Comparison Table Summary:
| Feature |
TBRM |
Niagara |
Het. Vol. (Vanilla) |
Het. Vol. (Modified) |
| Max Size / Chunk (GV) |
~1 |
~0.45 (low res) |
~1.5 |
>= 6 (sparse limit ~4) |
| Seamless Full Render |
No (artifacts) |
No (artifacts/limits) |
No (workaround slow) |
Yes |
| Accuracy |
Good |
Poor (low res/VRAM) |
Good |
Good |
| Performance (Full) |
Good (but artifacts) |
Poor (low res/VRAM) |
Very Poor (workaround) |
Good (~10-20 fps) |
| Engine Integration |
Plugin |
Native (Beta) |
Native (Exp.) |
Modified Engine |
| Sustainability |
Medium |
Good |
Good |
Low (requires patch) |
Conclusion:
The modified Heterogeneous Volume approach using Sparse Volume Textures was deemed the most suitable solution for rendering large datasets in-core within UE5 for their specific use case.
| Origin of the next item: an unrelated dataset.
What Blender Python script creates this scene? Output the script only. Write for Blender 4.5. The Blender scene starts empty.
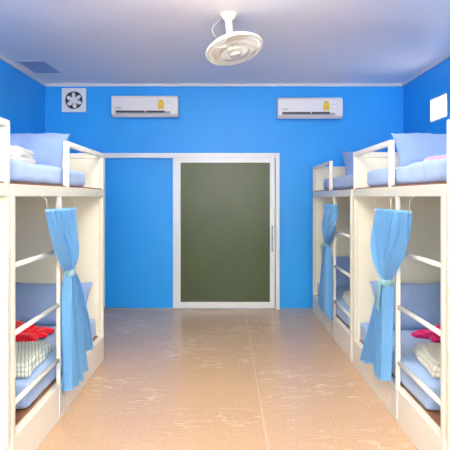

Fixing engine bugs related to integer overflows was crucial to unlock the potential of SVTs for datasets exceeding 2 gigavoxels of compressed data. While this pushes the boundaries of UE5's current in-core capabilities (up to ~4 gigavoxels compressed sparse data), the authors note that true out-of-core rendering support would be necessary to overcome VRAM and API limitations for even larger datasets. Future work includes contributing their engine patch, exploring domain-specific interactions, and investigating dedicated out-of-core solutions like scenery/sciview or ParaView with NVIDIA IndeX, or potentially extending UE5 itself.